:: Supplied data ::
..........

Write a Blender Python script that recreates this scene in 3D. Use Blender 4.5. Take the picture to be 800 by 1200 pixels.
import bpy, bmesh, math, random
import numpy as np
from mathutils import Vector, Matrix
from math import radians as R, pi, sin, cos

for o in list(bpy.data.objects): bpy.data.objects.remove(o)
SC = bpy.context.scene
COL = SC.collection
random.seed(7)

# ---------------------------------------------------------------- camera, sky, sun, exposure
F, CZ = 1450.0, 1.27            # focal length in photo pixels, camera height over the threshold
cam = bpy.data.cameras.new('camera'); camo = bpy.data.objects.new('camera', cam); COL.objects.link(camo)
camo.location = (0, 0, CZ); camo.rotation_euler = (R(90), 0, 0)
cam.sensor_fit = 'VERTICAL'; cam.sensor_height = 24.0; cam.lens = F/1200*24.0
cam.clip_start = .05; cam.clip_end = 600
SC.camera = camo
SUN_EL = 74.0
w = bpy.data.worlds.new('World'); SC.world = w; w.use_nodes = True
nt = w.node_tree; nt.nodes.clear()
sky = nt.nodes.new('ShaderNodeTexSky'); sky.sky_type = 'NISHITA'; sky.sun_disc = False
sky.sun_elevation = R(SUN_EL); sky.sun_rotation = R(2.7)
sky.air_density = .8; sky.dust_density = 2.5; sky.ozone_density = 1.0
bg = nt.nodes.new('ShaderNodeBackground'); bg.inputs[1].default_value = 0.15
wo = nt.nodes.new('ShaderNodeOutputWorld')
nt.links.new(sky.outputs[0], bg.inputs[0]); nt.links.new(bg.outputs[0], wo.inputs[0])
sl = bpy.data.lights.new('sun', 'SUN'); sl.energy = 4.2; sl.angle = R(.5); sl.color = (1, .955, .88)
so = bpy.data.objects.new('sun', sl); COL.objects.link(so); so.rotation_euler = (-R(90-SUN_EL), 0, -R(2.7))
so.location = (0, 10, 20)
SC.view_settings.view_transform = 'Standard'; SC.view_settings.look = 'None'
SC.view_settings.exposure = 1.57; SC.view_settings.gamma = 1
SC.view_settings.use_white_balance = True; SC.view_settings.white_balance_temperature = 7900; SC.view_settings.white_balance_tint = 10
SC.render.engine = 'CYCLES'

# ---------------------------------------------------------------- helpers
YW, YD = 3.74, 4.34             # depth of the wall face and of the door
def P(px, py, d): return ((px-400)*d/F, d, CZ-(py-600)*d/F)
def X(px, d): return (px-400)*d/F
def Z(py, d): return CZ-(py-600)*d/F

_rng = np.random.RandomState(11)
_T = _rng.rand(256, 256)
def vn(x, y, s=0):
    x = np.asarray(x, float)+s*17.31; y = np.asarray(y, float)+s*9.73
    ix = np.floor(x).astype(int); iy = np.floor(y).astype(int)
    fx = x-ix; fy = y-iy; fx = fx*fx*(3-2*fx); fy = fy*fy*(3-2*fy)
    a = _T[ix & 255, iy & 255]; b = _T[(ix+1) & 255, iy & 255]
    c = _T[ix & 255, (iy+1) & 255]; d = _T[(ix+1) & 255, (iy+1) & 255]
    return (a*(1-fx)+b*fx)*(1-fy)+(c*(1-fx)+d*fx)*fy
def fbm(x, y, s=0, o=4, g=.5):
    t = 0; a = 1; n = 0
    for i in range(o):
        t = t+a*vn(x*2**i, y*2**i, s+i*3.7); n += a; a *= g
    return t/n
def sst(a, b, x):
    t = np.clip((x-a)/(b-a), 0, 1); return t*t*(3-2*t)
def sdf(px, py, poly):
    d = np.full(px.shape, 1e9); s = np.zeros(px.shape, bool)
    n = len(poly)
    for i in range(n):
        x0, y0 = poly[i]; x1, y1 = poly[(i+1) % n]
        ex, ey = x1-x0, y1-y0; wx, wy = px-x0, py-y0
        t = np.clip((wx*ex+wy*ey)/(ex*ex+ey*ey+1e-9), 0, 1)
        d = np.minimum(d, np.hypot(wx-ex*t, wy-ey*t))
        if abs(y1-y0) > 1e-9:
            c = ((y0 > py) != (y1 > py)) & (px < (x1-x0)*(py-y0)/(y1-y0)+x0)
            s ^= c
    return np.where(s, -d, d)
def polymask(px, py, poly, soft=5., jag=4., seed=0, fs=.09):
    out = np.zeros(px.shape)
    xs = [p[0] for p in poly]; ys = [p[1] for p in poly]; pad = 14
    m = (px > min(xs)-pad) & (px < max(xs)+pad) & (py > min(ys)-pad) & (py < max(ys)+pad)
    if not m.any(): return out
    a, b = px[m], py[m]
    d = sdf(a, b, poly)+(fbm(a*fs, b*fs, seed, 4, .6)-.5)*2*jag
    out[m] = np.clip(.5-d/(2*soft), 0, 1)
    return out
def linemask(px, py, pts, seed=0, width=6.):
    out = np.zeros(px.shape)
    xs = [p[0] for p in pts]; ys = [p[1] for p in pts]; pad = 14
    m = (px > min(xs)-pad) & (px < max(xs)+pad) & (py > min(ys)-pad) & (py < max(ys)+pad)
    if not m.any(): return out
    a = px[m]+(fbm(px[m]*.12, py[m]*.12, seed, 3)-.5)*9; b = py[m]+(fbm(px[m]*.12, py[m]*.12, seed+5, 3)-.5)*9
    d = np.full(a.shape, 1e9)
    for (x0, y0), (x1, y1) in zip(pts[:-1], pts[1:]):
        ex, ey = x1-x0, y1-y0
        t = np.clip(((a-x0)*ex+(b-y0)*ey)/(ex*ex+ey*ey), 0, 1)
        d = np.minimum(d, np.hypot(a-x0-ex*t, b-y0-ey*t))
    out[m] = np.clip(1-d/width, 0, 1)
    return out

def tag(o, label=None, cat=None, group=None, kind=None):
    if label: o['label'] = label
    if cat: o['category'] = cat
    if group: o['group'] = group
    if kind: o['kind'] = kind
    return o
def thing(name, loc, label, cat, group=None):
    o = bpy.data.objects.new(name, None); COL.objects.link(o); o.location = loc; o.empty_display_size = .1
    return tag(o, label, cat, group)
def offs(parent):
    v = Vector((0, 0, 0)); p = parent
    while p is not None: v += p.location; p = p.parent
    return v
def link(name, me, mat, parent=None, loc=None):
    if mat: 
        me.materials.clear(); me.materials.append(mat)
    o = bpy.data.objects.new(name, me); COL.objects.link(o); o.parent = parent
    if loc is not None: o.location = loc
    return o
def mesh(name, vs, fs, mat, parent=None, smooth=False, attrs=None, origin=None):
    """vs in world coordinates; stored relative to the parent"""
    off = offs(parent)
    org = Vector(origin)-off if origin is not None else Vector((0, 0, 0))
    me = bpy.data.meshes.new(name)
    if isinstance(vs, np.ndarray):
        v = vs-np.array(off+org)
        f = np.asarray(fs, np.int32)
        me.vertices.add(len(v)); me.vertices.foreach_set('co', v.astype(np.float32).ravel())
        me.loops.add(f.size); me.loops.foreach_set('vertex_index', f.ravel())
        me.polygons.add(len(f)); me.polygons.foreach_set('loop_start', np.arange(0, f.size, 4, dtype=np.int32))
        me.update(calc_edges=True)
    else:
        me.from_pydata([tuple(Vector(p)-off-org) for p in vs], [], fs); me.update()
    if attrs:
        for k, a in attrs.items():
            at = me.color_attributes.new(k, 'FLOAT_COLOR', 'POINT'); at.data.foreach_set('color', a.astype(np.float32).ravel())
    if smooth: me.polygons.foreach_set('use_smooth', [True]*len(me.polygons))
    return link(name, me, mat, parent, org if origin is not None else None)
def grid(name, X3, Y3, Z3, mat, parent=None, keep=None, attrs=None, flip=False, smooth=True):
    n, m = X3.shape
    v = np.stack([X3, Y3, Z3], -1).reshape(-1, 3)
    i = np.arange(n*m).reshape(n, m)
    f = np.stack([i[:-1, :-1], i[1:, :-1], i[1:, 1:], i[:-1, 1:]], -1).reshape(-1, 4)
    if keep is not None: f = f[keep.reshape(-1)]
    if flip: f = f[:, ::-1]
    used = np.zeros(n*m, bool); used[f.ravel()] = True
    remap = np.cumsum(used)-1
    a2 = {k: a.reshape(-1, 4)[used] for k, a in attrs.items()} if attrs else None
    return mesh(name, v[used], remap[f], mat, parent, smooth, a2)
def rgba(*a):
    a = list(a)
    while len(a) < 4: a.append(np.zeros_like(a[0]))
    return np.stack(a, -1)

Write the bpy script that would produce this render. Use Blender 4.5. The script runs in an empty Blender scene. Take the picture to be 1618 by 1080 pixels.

..........

Working from the material above, state how many lines contain "render"; give only the number.

2